### STORED DATA

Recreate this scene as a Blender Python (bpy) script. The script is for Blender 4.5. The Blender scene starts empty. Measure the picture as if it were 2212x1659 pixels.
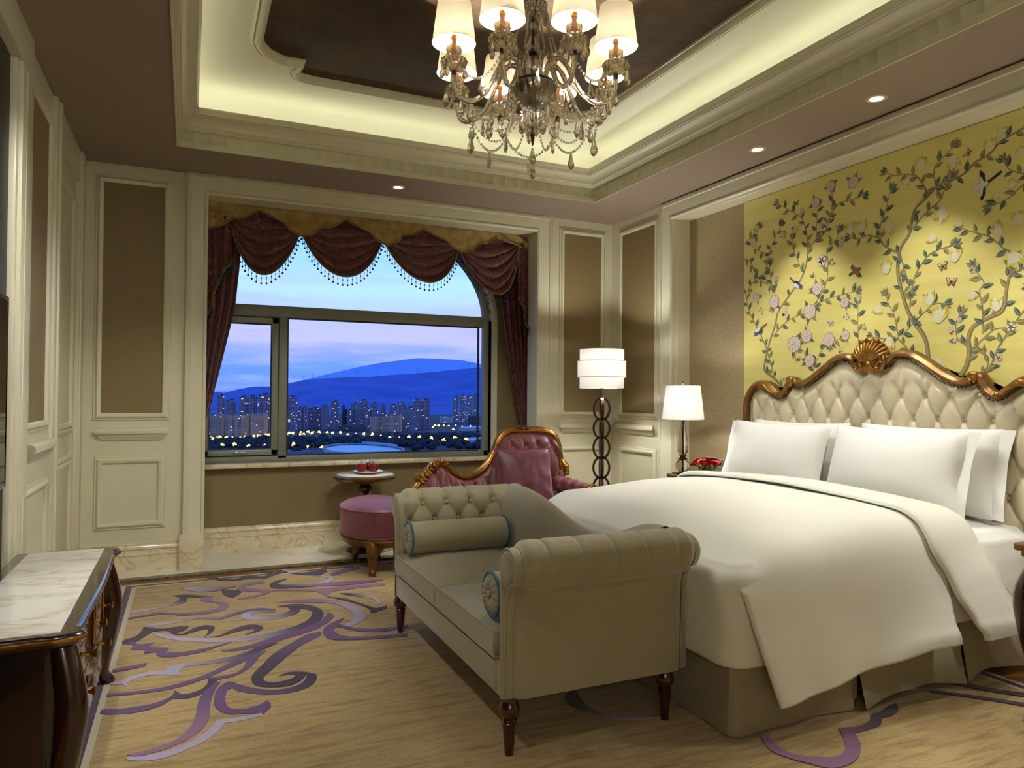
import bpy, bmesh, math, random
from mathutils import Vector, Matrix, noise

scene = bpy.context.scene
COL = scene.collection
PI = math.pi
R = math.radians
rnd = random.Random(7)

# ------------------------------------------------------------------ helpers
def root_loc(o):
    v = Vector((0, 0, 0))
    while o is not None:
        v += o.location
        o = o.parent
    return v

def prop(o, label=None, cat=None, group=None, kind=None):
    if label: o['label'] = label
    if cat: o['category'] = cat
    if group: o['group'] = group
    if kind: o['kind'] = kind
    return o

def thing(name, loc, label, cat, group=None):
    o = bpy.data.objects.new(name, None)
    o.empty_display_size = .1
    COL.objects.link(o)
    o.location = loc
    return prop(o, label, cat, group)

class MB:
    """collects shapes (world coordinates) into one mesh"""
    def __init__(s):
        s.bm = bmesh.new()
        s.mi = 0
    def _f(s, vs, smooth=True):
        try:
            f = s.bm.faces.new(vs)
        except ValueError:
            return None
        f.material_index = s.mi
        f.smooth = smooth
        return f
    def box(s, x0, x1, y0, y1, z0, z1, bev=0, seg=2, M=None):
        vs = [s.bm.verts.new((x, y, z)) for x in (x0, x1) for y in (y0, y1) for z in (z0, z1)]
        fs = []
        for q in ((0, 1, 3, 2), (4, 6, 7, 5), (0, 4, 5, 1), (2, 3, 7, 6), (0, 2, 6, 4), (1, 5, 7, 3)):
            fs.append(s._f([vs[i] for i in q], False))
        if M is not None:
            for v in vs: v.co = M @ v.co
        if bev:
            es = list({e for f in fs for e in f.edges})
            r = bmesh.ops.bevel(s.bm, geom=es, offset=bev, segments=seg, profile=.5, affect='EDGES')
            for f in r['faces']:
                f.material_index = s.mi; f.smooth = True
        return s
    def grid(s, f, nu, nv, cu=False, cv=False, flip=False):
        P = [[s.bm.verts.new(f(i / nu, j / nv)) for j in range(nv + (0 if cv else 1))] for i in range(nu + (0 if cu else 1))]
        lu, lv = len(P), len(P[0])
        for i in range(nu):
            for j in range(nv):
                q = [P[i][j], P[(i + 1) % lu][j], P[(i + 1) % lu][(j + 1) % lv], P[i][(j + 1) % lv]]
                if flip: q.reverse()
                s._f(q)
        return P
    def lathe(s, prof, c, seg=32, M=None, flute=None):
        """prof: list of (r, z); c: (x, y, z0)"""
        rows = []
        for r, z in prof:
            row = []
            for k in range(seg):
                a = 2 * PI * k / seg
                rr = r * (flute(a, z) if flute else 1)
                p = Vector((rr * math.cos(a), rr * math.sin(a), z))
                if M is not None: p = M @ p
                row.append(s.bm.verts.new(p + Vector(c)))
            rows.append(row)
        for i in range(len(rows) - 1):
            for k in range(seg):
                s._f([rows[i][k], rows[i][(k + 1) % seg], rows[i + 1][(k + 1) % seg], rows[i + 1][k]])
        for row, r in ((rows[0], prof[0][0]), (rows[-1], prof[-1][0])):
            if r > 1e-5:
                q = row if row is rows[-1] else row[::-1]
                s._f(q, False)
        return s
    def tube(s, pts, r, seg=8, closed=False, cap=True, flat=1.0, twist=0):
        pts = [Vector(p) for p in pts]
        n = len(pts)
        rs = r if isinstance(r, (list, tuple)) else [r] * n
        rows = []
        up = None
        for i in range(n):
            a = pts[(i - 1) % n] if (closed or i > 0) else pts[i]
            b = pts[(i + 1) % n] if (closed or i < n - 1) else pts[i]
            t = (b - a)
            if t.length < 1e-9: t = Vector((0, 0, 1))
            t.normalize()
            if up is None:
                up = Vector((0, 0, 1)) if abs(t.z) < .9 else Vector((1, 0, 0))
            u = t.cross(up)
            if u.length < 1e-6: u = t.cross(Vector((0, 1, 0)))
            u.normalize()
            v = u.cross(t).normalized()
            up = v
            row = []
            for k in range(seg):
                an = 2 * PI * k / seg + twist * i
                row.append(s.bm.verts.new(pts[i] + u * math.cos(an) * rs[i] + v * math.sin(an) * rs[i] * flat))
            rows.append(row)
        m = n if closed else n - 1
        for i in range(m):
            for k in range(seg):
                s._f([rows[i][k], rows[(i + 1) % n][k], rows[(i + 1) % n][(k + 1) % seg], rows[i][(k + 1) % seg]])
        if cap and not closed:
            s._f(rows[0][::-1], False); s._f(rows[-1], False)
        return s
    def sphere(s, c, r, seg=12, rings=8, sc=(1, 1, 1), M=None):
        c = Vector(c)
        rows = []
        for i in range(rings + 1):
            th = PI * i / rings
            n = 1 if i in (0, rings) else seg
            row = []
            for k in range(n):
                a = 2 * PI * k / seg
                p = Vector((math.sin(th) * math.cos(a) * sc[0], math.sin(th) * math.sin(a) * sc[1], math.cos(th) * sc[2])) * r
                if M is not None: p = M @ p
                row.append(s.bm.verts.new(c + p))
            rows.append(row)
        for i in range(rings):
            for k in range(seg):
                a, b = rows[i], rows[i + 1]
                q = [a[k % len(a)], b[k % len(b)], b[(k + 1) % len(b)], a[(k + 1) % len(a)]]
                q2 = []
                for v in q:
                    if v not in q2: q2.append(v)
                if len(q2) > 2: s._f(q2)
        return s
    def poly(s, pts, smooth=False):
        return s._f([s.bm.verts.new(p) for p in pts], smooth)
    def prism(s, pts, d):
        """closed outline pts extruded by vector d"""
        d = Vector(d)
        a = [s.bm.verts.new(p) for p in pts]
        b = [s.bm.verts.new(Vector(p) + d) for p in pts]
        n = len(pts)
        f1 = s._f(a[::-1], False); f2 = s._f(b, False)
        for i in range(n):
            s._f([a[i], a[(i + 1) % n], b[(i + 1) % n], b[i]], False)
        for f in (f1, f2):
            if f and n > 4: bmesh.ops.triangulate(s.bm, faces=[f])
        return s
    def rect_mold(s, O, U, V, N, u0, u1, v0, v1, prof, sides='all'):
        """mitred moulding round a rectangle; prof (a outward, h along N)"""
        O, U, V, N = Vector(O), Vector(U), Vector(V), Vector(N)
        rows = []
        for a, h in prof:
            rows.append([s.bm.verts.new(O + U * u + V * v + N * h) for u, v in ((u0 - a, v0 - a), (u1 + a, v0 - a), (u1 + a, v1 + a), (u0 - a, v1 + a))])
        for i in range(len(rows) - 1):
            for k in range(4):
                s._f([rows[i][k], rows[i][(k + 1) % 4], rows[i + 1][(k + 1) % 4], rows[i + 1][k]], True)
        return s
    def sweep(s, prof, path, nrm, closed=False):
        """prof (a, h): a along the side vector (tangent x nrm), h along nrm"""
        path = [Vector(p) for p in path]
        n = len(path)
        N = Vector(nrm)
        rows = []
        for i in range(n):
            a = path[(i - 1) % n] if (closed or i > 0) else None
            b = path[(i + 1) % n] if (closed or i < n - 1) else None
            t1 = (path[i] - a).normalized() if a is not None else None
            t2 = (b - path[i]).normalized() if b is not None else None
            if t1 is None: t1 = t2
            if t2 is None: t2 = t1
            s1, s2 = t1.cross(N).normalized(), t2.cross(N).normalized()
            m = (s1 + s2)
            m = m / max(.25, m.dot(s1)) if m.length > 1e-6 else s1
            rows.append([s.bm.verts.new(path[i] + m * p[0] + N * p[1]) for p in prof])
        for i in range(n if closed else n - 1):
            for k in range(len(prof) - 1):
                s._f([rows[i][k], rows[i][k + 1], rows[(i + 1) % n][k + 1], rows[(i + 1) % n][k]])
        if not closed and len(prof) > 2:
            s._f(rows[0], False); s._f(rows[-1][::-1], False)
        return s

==

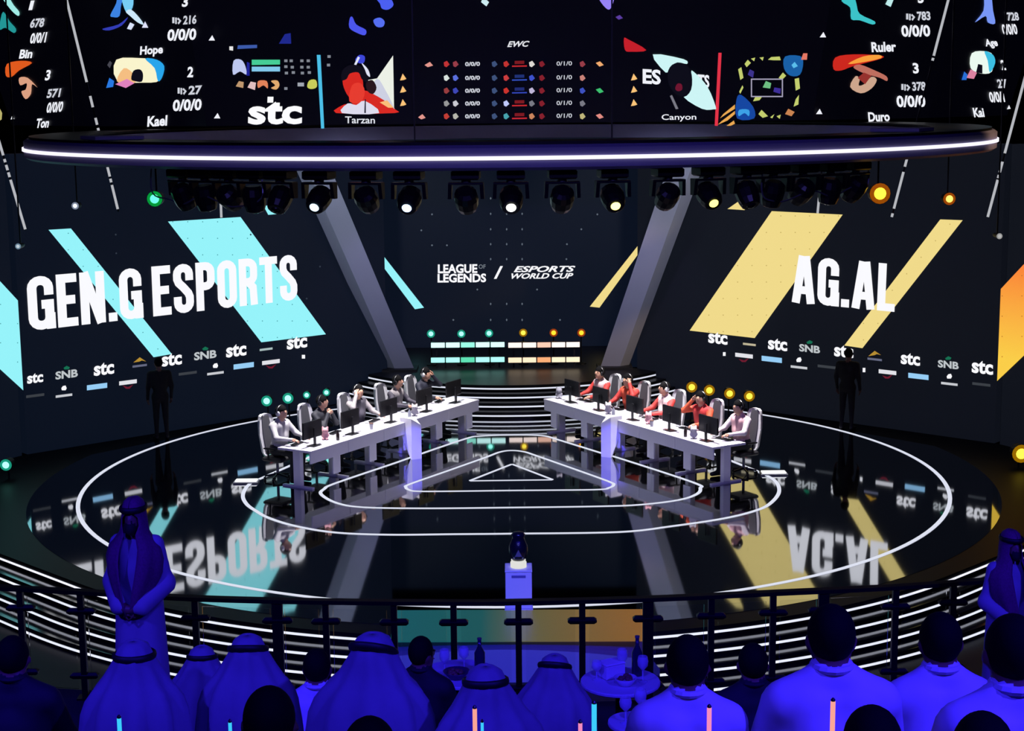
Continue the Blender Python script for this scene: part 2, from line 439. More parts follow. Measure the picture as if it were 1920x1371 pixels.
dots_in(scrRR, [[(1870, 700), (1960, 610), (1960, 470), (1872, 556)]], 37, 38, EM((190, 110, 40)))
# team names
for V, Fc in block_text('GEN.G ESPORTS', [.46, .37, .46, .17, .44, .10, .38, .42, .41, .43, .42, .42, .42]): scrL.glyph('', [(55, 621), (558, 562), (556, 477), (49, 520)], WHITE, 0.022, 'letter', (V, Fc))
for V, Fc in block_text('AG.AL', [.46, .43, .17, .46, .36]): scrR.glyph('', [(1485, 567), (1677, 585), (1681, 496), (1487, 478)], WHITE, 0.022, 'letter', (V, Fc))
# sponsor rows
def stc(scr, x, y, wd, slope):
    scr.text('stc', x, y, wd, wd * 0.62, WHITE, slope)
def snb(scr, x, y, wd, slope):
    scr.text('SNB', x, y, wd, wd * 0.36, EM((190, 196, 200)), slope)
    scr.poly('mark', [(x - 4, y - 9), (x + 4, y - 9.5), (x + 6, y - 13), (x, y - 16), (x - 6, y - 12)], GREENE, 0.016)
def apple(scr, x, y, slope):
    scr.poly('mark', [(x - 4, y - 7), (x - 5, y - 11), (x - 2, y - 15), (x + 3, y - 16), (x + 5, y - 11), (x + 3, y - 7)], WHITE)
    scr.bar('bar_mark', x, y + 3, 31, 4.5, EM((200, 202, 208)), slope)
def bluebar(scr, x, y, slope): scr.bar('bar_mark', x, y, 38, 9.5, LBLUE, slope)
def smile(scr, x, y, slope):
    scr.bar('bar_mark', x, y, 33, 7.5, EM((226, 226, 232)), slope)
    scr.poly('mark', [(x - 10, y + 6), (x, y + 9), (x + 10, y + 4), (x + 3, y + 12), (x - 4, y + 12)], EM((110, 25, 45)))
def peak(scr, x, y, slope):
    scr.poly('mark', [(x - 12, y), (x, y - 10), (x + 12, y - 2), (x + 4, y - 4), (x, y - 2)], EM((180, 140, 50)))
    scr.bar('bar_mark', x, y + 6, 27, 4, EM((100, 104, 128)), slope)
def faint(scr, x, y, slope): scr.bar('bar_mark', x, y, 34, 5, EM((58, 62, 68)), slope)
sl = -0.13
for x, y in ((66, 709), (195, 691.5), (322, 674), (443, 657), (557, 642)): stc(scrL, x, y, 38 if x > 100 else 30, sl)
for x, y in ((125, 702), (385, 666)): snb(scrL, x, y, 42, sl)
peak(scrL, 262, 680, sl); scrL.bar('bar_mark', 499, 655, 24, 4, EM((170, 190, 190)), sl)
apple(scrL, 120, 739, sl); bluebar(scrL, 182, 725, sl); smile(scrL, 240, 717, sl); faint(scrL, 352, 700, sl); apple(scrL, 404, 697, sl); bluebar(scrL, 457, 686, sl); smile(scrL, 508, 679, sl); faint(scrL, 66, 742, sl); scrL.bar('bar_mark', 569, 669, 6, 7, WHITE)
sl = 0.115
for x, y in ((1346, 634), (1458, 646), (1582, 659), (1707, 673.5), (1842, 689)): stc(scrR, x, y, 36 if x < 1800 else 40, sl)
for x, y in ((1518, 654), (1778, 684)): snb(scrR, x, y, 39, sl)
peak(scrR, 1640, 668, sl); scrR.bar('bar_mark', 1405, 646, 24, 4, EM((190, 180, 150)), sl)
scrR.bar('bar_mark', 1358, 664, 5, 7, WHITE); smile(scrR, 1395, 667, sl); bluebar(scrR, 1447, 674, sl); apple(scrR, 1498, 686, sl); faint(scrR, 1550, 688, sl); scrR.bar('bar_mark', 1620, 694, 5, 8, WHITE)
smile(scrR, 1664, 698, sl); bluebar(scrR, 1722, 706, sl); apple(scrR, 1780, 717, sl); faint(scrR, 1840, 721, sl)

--

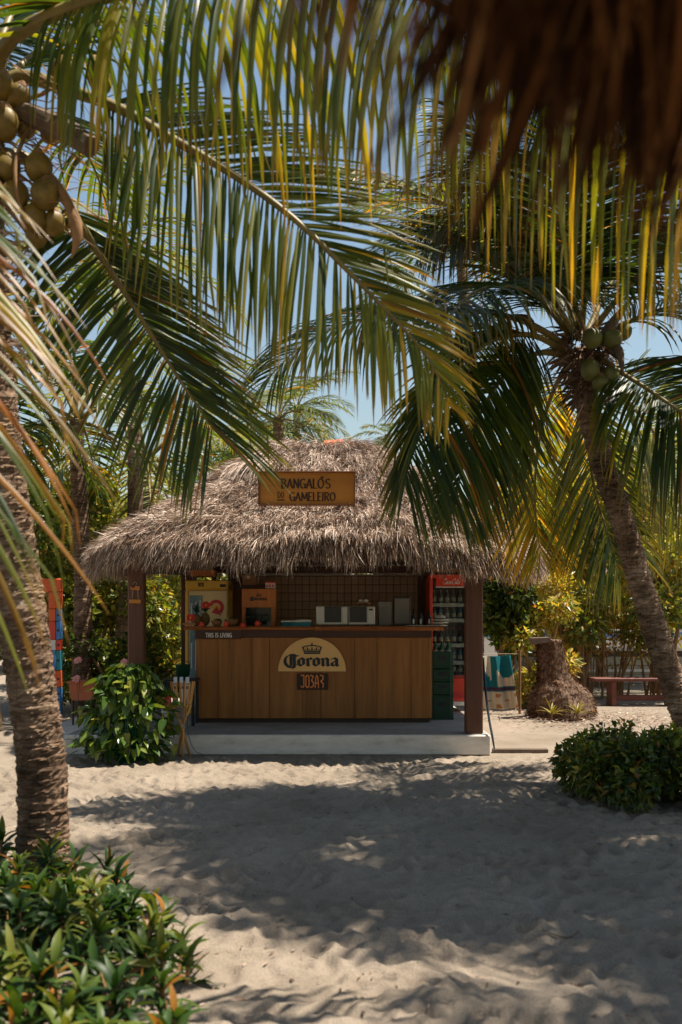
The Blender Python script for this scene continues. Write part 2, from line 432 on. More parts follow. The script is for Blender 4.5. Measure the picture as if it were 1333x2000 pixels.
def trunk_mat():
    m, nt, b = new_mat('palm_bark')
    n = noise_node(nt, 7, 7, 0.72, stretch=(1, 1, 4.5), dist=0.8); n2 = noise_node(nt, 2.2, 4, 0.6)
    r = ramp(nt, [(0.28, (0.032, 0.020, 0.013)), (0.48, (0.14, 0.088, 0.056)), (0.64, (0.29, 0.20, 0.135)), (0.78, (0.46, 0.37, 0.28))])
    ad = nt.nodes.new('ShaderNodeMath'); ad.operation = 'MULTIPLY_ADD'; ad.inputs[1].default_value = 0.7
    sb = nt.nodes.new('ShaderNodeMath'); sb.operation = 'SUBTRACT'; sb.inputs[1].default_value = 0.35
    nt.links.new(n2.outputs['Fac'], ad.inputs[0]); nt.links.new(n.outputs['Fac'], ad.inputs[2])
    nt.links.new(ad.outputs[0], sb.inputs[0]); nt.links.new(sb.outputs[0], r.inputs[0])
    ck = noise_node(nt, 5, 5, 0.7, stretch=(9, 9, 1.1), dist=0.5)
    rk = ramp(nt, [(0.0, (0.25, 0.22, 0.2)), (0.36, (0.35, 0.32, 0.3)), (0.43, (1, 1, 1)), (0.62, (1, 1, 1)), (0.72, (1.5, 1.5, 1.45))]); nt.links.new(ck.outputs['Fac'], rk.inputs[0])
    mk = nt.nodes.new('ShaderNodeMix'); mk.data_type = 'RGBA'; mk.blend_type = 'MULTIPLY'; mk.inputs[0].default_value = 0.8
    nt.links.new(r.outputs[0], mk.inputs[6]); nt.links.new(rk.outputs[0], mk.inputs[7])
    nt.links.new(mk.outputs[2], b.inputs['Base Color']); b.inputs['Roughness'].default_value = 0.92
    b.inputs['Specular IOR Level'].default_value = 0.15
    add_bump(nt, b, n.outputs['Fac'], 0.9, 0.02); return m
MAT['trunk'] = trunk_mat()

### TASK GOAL
Begin with the line where "Recreate this scene" appears and end with the line where "from mathutils import Vector, Matrix, noise" appears. Copy only that stretch, exactly, with no pictures.

### ANSWER TO THIS PROBLEM
Recreate this scene as a Blender Python (bpy) script. The script is for Blender 4.5. The Blender scene starts empty. Measure the picture as if it were 2212x1659 pixels.
import bpy, bmesh, math, random
from mathutils import Vector, Matrix, noise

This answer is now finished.